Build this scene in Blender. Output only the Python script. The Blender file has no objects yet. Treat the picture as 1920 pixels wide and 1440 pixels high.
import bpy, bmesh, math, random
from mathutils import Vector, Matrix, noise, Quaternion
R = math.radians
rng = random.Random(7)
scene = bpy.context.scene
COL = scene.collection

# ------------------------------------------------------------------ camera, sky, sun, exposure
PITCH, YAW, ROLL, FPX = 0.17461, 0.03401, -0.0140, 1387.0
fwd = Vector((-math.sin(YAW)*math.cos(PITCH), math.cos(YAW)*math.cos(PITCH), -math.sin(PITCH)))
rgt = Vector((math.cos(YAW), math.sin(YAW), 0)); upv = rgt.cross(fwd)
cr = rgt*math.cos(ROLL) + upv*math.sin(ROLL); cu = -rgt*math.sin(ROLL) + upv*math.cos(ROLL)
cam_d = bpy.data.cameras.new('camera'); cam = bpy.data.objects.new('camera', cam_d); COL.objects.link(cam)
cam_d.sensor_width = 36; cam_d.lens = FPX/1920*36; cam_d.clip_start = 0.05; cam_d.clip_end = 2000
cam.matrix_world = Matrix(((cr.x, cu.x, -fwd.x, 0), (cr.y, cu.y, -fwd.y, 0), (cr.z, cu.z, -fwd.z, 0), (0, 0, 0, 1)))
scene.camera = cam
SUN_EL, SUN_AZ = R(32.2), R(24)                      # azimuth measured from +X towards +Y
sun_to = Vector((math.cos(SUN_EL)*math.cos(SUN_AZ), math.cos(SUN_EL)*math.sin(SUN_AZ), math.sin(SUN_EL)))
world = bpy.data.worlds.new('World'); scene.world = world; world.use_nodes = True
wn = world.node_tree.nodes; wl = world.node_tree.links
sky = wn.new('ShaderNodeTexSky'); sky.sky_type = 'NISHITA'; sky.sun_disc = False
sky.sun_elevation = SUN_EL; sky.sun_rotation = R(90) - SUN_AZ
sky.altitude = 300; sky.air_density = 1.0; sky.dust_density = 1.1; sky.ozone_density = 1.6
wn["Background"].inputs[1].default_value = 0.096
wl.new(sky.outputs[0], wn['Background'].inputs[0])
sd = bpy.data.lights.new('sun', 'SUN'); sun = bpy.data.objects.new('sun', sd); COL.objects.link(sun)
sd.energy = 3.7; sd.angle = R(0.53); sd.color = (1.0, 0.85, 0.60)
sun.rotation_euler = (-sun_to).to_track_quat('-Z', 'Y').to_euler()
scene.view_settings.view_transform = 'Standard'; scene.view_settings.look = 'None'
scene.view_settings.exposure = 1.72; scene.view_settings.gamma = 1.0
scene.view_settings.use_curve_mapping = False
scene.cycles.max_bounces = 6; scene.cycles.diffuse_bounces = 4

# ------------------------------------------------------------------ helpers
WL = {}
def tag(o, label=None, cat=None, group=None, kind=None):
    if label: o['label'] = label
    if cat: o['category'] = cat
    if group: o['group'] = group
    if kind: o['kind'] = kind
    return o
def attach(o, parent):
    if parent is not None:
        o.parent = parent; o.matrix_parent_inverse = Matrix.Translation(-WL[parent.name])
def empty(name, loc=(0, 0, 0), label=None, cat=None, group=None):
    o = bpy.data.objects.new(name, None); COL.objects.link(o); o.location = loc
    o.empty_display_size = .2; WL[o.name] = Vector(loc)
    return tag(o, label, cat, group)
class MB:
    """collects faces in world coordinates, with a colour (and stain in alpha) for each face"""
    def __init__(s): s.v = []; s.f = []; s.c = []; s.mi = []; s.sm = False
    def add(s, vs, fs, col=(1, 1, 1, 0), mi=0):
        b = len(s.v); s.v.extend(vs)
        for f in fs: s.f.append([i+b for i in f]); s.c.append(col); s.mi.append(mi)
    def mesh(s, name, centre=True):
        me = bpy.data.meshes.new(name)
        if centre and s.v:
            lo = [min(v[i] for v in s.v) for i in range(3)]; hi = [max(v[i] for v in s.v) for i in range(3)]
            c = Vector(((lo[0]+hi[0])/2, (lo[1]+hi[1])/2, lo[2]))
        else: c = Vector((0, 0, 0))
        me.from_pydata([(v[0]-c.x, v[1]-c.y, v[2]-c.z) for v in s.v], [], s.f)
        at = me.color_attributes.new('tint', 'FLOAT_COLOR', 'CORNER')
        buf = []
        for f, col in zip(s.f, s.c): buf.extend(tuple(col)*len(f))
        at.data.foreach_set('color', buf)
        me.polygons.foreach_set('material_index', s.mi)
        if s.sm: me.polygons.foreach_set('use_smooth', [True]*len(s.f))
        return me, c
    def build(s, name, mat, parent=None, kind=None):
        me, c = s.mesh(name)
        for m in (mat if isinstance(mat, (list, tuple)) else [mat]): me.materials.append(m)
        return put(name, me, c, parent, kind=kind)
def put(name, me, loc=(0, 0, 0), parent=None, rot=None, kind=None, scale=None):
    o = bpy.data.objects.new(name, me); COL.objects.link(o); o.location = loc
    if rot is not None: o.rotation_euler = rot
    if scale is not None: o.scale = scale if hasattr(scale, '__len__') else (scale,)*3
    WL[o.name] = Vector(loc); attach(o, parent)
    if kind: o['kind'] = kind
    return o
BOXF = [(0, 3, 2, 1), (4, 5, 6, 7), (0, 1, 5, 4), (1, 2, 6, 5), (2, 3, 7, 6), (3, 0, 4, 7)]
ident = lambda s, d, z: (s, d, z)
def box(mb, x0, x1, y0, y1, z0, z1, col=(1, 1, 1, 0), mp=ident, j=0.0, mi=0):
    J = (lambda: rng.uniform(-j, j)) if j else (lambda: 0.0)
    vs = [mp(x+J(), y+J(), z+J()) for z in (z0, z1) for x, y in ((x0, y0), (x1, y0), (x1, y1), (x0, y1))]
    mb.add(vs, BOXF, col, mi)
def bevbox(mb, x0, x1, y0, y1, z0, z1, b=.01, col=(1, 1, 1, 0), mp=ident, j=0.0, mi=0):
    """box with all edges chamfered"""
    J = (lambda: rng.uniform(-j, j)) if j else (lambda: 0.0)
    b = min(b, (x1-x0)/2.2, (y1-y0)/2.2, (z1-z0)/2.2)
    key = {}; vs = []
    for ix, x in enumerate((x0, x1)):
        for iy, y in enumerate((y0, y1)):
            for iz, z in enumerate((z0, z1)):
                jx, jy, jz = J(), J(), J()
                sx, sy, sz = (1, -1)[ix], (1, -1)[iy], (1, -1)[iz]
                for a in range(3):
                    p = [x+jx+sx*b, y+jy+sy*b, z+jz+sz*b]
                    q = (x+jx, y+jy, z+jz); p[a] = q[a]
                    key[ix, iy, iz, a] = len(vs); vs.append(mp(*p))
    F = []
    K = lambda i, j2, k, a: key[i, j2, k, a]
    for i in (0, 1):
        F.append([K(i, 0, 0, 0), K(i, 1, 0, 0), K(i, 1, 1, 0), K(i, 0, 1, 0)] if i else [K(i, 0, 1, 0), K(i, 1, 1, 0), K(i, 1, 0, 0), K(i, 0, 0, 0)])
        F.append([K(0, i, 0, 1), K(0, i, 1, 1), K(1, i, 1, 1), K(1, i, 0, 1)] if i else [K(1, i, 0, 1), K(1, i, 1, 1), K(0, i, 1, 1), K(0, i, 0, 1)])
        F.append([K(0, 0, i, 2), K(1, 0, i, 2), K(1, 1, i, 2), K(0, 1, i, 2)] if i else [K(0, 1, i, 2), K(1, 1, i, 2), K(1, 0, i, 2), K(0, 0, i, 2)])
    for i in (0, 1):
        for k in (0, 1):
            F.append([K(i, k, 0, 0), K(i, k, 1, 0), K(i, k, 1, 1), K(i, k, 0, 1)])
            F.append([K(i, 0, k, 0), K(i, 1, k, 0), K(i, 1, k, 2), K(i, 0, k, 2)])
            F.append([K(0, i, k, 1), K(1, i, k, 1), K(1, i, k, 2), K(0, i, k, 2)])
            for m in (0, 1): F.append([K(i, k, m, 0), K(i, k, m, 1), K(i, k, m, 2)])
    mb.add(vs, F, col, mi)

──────

◆ To be done
Exactly repeat the lines above, from the opening line through the one with "COL = scene.collection", and include nothing else.

◆ Finished answer
Build this scene in Blender. Output only the Python script. The Blender file has no objects yet. Treat the picture as 1920 pixels wide and 1440 pixels high.
import bpy, bmesh, math, random
from mathutils import Vector, Matrix, noise, Quaternion
R = math.radians
rng = random.Random(7)
scene = bpy.context.scene
COL = scene.collection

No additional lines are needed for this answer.